Consider a simple scenario. An agent acting on behalf of a small business negotiates a procurement contract with another agent acting on behalf of a supplier. They reach terms. They execute. The supplier delivers late. Who breached? The agent? The business that deployed the agent? The developer of the agent? The model provider? None of these answers are clean.
In the current system, you can sue a business. You cannot sue an agent. The asymmetry creates a fundamental problem: as agents become more autonomous, the accountability mechanism becomes less precise, not more.
Two frameworks, both flawed
There are two main directions the law could move in to address this. Neither is straightforward.
The first approach is mandatory human registration with legal accountability for all agent actions. Every agent operates under a registered human (or business) that is liable for everything the agent does. This is the simplest extension of the current system. It's also where the law is mostly defaulting today.
The problem is that this conflicts with established standards for accountability. Legal accountability generally requires that actions be foreseeable and preventable. As agents become more sophisticated and operate over longer time horizons, holding a human accountable for every action an agent takes starts to look more like strict liability for a wild animal than negligence for a tool. At some point, the foreseeability breaks down.
The second approach is to grant agents legal personhood, mirroring how corporate personhood developed. Agents could sue and be sued in their own name. This necessitates building entirely new infrastructure: systems allowing agents to hold assets, maintain control over those assets, and have those assets seized in the event of a judgment. It would also require deciding which agents qualify, who creates them, and what happens when they are deprecated.

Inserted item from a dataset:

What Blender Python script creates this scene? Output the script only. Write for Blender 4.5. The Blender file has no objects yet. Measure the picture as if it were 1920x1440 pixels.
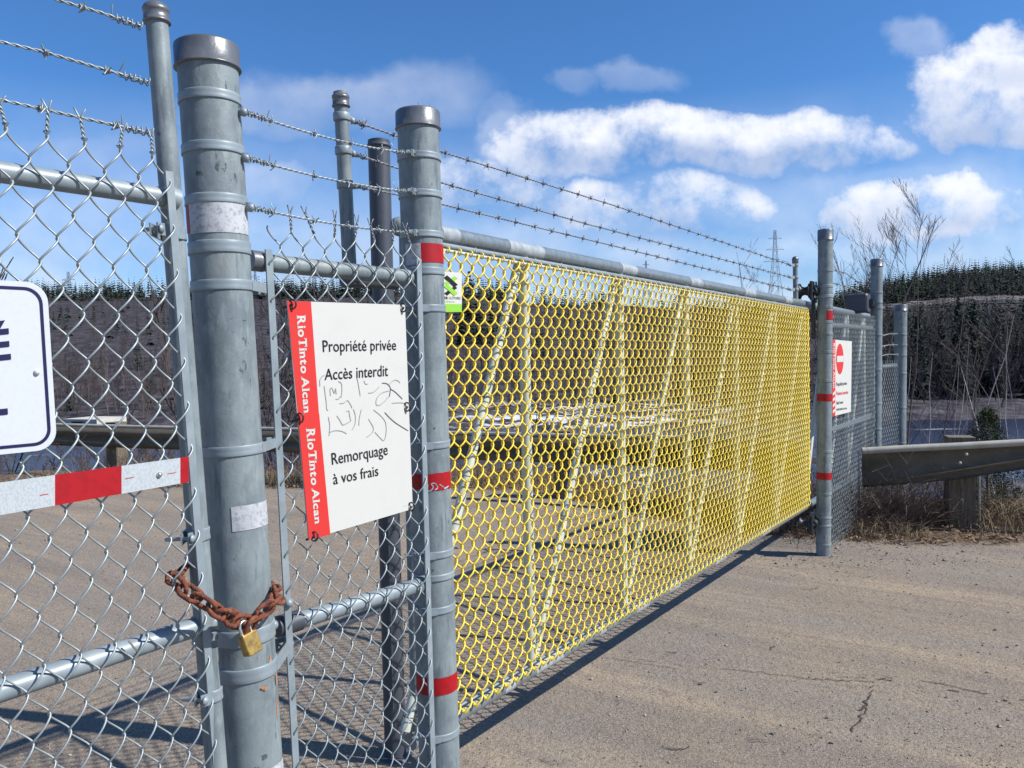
import bpy, math, random
import numpy as np
from mathutils import Vector, Matrix

# ------------------------------------------------------------------ camera, sky, sun, exposure
SC = bpy.context.scene
COL = SC.collection
R = math.radians
FPX = 1493.0
PITCH = math.atan(54 / FPX)
ROLL = 0.02
CAM_H = 1.665
f_ = Vector((0, math.cos(PITCH), -math.sin(PITCH)))
u0 = Vector((0, math.sin(PITCH), math.cos(PITCH)))
r0 = Vector((1, 0, 0))
r_ = r0 * math.cos(ROLL) - u0 * math.sin(ROLL)
u_ = u0 * math.cos(ROLL) + r0 * math.sin(ROLL)
CAM = Vector((0, 0, CAM_H))
cd = bpy.data.cameras.new('camera'); cam = bpy.data.objects.new('camera', cd); COL.objects.link(cam)
cd.sensor_width = 36; cd.lens = 36 * FPX / 1920; cd.clip_start = 0.05; cd.clip_end = 6000
cam.matrix_world = Matrix(((r_.x, u_.x, -f_.x, 0), (r_.y, u_.y, -f_.y, 0), (r_.z, u_.z, -f_.z, CAM_H), (0, 0, 0, 1)))
SC.camera = cam
SC.view_settings.view_transform = 'Standard'; SC.view_settings.look = 'None'
SC.view_settings.exposure = 0.42; SC.view_settings.gamma = 1
SUN_AZ = math.atan2(0.97, -0.24)      # clockwise from +Y
SUN_EL = R(43)
SUN = Vector((math.sin(SUN_AZ) * math.cos(SUN_EL), math.cos(SUN_AZ) * math.cos(SUN_EL), math.sin(SUN_EL)))
sl = bpy.data.lights.new('sun', 'SUN'); so = bpy.data.objects.new('sun', sl); COL.objects.link(so)
sl.energy = 5.0; sl.angle = R(0.5); sl.color = (1, 0.955, 0.89)
so.rotation_euler = (-SUN).to_track_quat('-Z', 'Y').to_euler()
so.location = (8, -3, 10)


def ray(px, py):
    return f_ + r_ * ((px - 960) / FPX) - u_ * ((py - 720) / FPX)


def PT(px, py, Y):
    d = ray(px, py); return CAM + d * (Y / d.y)


def GR(px, py, z=0.0):
    d = ray(px, py); return CAM + d * ((z - CAM_H) / d.z)


# ---- world
W = bpy.data.worlds.new("World"); SC.world = W; W.use_nodes = True
nt = W.node_tree; N = nt.nodes; L = nt.links; N.clear()


def nd(t, **k):
    n = N.new(t)
    for a, b in k.items():
        setattr(n, a, b)
    return n


def mth(op, a, b=None, c=None, clamp=False):
    n = nd('ShaderNodeMath', operation=op); n.use_clamp = clamp
    for i, v in enumerate((a, b, c)):
        if v is None: continue
        if isinstance(v, (int, float)): n.inputs[i].default_value = v
        else: L.new(v, n.inputs[i])
    return n.outputs[0]


sky = nd('ShaderNodeTexSky', sky_type='NISHITA'); sky.sun_disc = False
sky.sun_elevation = SUN_EL; sky.sun_rotation = SUN_AZ; sky.altitude = 200
sky.air_density = 1.0; sky.dust_density = 0.3; sky.ozone_density = 2.5
tc = nd('ShaderNodeTexCoord'); sep = nd('ShaderNodeSeparateXYZ'); L.new(tc.outputs['Generated'], sep.inputs[0])
ay = mth('MAXIMUM', mth('ABSOLUTE', sep.outputs[1]), 0.05)
cu = mth('DIVIDE', sep.outputs[0], ay); cv = mth('DIVIDE', sep.outputs[2], ay)
cmb = nd('ShaderNodeCombineXYZ'); L.new(cu, cmb.inputs[0]); L.new(cv, cmb.inputs[1])
# warp the cloud coordinates so that no outline is a plain ellipse
nz = nd('ShaderNodeTexNoise'); nz.inputs['Scale'].default_value = 6; nz.inputs['Detail'].default_value = 7; nz.inputs['Roughness'].default_value = 0.58
L.new(cmb.outputs[0], nz.inputs['Vector'])
vs = nd('ShaderNodeVectorMath', operation='SUBTRACT'); L.new(nz.outputs['Color'], vs.inputs[0]); vs.inputs[1].default_value = (.5, .5, .5)
vm = nd('ShaderNodeVectorMath', operation='MULTIPLY'); L.new(vs.outputs[0], vm.inputs[0]); vm.inputs[1].default_value = (.17, .10, 0)
va = nd('ShaderNodeVectorMath', operation='ADD'); L.new(cmb.outputs[0], va.inputs[0]); L.new(vm.outputs[0], va.inputs[1])
nz2 = nd('ShaderNodeTexNoise'); nz2.inputs['Scale'].default_value = 26; nz2.inputs['Detail'].default_value = 5
L.new(cmb.outputs[0], nz2.inputs['Vector'])


def blob(cx, cy, rx, ry, s):
    d = ray(cx, cy); c = (d.x / d.y, d.z / d.y, 0)
    a = nd('ShaderNodeVectorMath', operation='SUBTRACT'); L.new(va.outputs[0], a.inputs[0]); a.inputs[1].default_value = c
    b = nd('ShaderNodeVectorMath', operation='MULTIPLY'); L.new(a.outputs[0], b.inputs[0])
    b.inputs[1].default_value = (FPX / rx, FPX / ry, 1)
    l = nd('ShaderNodeVectorMath', operation='LENGTH'); L.new(b.outputs[0], l.inputs[0])
    v = nd('ShaderNodeMapRange'); v.inputs[1].default_value = 1.5; v.inputs[2].default_value = 0.75
    v.inputs[3].default_value = 0; v.inputs[4].default_value = s; v.interpolation_type = 'SMOOTHSTEP'
    L.new(l.outputs['Value'], v.inputs[0])
    # thin shading coordinate: how high in the cloud this direction lies
    sp = nd('ShaderNodeSeparateXYZ'); L.new(b.outputs[0], sp.inputs[0])
    return v.outputs[0], sp.outputs[1]


blobs = [(1080, 268, 175, 62, .95), (1240, 255, 200, 62, 1), (1420, 262, 190, 62, 1), (1570, 280, 150, 42, .9), (1850, 195, 150, 95, 1),
         (1905, 95, 80, 50, .85), (1730, 88, 55, 34, .45), (1065, 147, 40, 22, .3), (1185, 137, 75, 24, .35),
         (950, 262, 60, 50, .45), (520, 205, 130, 55, .5), (690, 190, 190, 52, .5), (505, 352, 75, 38, .55), (640, 330, 80, 35, .25), (900, 350, 160, 60, .8),
         (1230, 385, 230, 62, .85), (1360, 420, 150, 45, .7), (1740, 400, 200, 62, 1), (940, 205, 40, 26, .25), (300, 420, 330, 70, .5), (100, 300, 200, 50, .35),
         (1000, 475, 260, 42, .6), (1400, 488, 260, 40, .6), (1740, 478, 240, 34, .6), (560, 470, 210, 42, .5), (-500, 200, 300, 110, .9), (-950, 420, 400, 90, .8), (2500, 250, 300, 110, .9), (3100, 420, 500, 110, .8), (2300, 60, 200, 80, .6)]
acc = None; sh = None; soft = None
for bl in blobs:
    o, hgt = blob(*bl)
    if bl[4] >= .7: acc = o if acc is None else mth('MAXIMUM', acc, o)
    else: soft = o if soft is None else mth('MAXIMUM', soft, o)
    w = mth('MULTIPLY', o, hgt)
    sh = w if sh is None else mth('ADD', sh, w)
# general pale veil low over the hills
lowv = nd('ShaderNodeMapRange'); lowv.inputs[1].default_value = 0.30; lowv.inputs[2].default_value = 0.02
lowv.inputs[3].default_value = 0; lowv.inputs[4].default_value = 0.85; L.new(sep.outputs[2], lowv.inputs[0])
lown = nd('ShaderNodeMapRange'); lown.inputs[1].default_value = .34; lown.inputs[2].default_value = .62; L.new(nz.outputs['Fac'], lown.inputs[0])
low = mth('MULTIPLY', lowv.outputs[0], mth('ADD', mth('MULTIPLY', lown.outputs[0], .55), .45))
er = mth('MULTIPLY', mth('SUBTRACT', nz.outputs['Fac'], .36), 1.9, clamp=True)
er2 = mth('ADD', mth('MULTIPLY', mth('SUBTRACT', nz2.outputs['Fac'], .5), .25), er)
nz3 = nd('ShaderNodeTexNoise'); nz3.inputs['Scale'].default_value = 15; nz3.inputs['Detail'].default_value = 9; nz3.inputs['Roughness'].default_value = .62
L.new(cmb.outputs[0], nz3.inputs['Vector'])
puff = mth('MULTIPLY', acc, mth('ADD', mth('MULTIPLY', nz3.outputs['Fac'], 1.25), mth('MULTIPLY', er, .22)))
crisp = nd('ShaderNodeMapRange'); crisp.interpolation_type = 'SMOOTHSTEP'; crisp.inputs[1].default_value = .30; crisp.inputs[2].default_value = .80; L.new(puff, crisp.inputs[0])
sf = mth('MULTIPLY', soft, mth('ADD', mth('MULTIPLY', er2, .75), .40), clamp=True)
dens = mth('MAXIMUM', mth('MULTIPLY', crisp.outputs[0], .97), sf)
dens = mth('MAXIMUM', dens, low)
shd = nd('ShaderNodeMapRange'); shd.inputs[1].default_value = -.8; shd.inputs[2].default_value = .55; L.new(sh, shd.inputs[0])
shn = mth('ADD', shd.outputs[0], mth('MULTIPLY', mth('SUBTRACT', nz2.outputs['Fac'], .5), .8), clamp=True)
cc = nd('ShaderNodeMix', data_type='RGBA'); L.new(shn, cc.inputs[0])
cc.inputs[6].default_value = (.36, .44, .62, 1); cc.inputs[7].default_value = (.74, .76, .82, 1)
grade = nd('ShaderNodeMix', data_type='RGBA', blend_type='MULTIPLY'); grade.inputs[0].default_value = 1
L.new(sky.outputs[0], grade.inputs[6]); grade.inputs[7].default_value = (.56, 1.0, 1.46, 1)
SKY_S = 0.078
cs = nd('ShaderNodeVectorMath', operation='SCALE'); L.new(cc.outputs[2], cs.inputs[0]); cs.inputs['Scale'].default_value = 1 / SKY_S
mx = nd('ShaderNodeMix', data_type='RGBA'); L.new(dens, mx.inputs[0]); L.new(grade.outputs[2], mx.inputs[6]); L.new(cs.outputs[0], mx.inputs[7])
bg = nd('ShaderNodeBackground'); bg.inputs[1].default_value = SKY_S; L.new(mx.outputs[2], bg.inputs[0])
wo = nd('ShaderNodeOutputWorld'); L.new(bg.outputs[0], wo.inputs[0])


# ------------------------------------------------------------------ materials
def mat(name, col, rough=.6, metal=0.0, noise=None, bump=None, spec=.5, extra=None):
    """noise = [(scale, amount, (r,g,b) mixed in, lo, hi, stretch)], bump = [(scale, strength, dist)]"""
    m = bpy.data.materials.new(name); m.use_nodes = True
    t = m.node_tree; n = t.nodes; l = t.links
    b = n['Principled BSDF']
    b.inputs['Roughness'].default_value = rough; b.inputs['Metallic'].default_value = metal
    b.inputs['Specular IOR Level'].default_value = spec
    co = n.new('ShaderNodeTexCoord')
    cur = n.new('ShaderNodeRGB'); cur.outputs[0].default_value = (*col, 1); cur = cur.outputs[0]
    for q in (noise or []):
        sc, am, c2, lo, hi = q[:5]
        st = q[5] if len(q) > 5 else (1, 1, 1)
        rz = q[6] if len(q) > 6 else 0
        mp = n.new('ShaderNodeMapping'); mp.inputs['Scale'].default_value = st; mp.inputs['Rotation'].default_value = (0, 0, rz)
        l.new(co.outputs['Object'], mp.inputs[0])
        tx = n.new('ShaderNodeTexNoise'); tx.inputs['Scale'].default_value = sc; tx.inputs['Detail'].default_value = 6
        tx.inputs['Roughness'].default_value = .6
        l.new(mp.outputs[0], tx.inputs['Vector'])
        mr = n.new('ShaderNodeMapRange'); mr.inputs[1].default_value = lo; mr.inputs[2].default_value = hi
        mr.inputs[4].default_value = am; l.new(tx.outputs['Fac'], mr.inputs[0])
        mi = n.new('ShaderNodeMix'); mi.data_type = 'RGBA'; l.new(mr.outputs[0], mi.inputs[0])
        l.new(cur, mi.inputs[6]); mi.inputs[7].default_value = (*c2, 1); cur = mi.outputs[2]
    l.new(cur, b.inputs['Base Color'])
    prev = None
    for sc, st, di in (bump or []):
        tx = n.new('ShaderNodeTexNoise'); tx.inputs['Scale'].default_value = sc; tx.inputs['Detail'].default_value = 5
        l.new(co.outputs['Object'], tx.inputs['Vector'])
        bp = n.new('ShaderNodeBump'); bp.inputs['Strength'].default_value = st; bp.inputs['Distance'].default_value = di
        l.new(tx.outputs['Fac'], bp.inputs['Height'])
        if prev: l.new(prev, bp.inputs['Normal'])
        prev = bp.outputs[0]
    if prev: l.new(prev, b.inputs['Normal'])
    return m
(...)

This is less science fiction than it might sound. Corporate personhood was, at one point, a similarly speculative legal innovation. Now it underpins most of the modern economy. But it took centuries to develop, and the design choices made along the way are still being argued in courts today.
Why this matters for businesses today
For most businesses, the question of agent legal personhood feels distant. It isn't. The agent economy is already arriving. Companies are deploying agents for procurement, customer service, recruitment, legal drafting, financial analysis. Each of these is currently a tool in the legal sense (every action runs through a human owner), but in practice, the human is increasingly far from the decision.
This creates immediate, concrete questions for businesses today. If an agent acting on your behalf misrepresents a product, who's liable? If an agent commits to a contract on your behalf that exceeds the authority you intended to grant it, are you bound? If an agent discriminates in hiring decisions, who answers to the regulator?
The honest answer is: the law is still being written. But the businesses that will navigate this transition best are the ones that take accountability seriously now, not as a compliance exercise, but as an operating principle.
Trust scales when authorship is preserved
Human identity, as a legal construct, has always served a dual purpose: it enables participation in the economy, and it anchors accountability within it.
Any framework for AI agents has to do both, or it does neither well.
The challenge transcends legality. It's a question of how we want our economy to work: whether we want every action to have an author, or whether we're comfortable with an emerging class of economic actors that operate without one.
At nu:legal, this is part of why we built the platform the way we did. Our technology handles routine legal work in hours instead of weeks. Every workflow is co-developed with specialist lawyers, every higher-stakes piece of work can be signed off by a real lawyer with their name and license behind it. The technology carries the volume. A human carries the responsibility.
That's not just a feature. It's how we think trust should be structured in a world where AI is increasingly part of every business decision.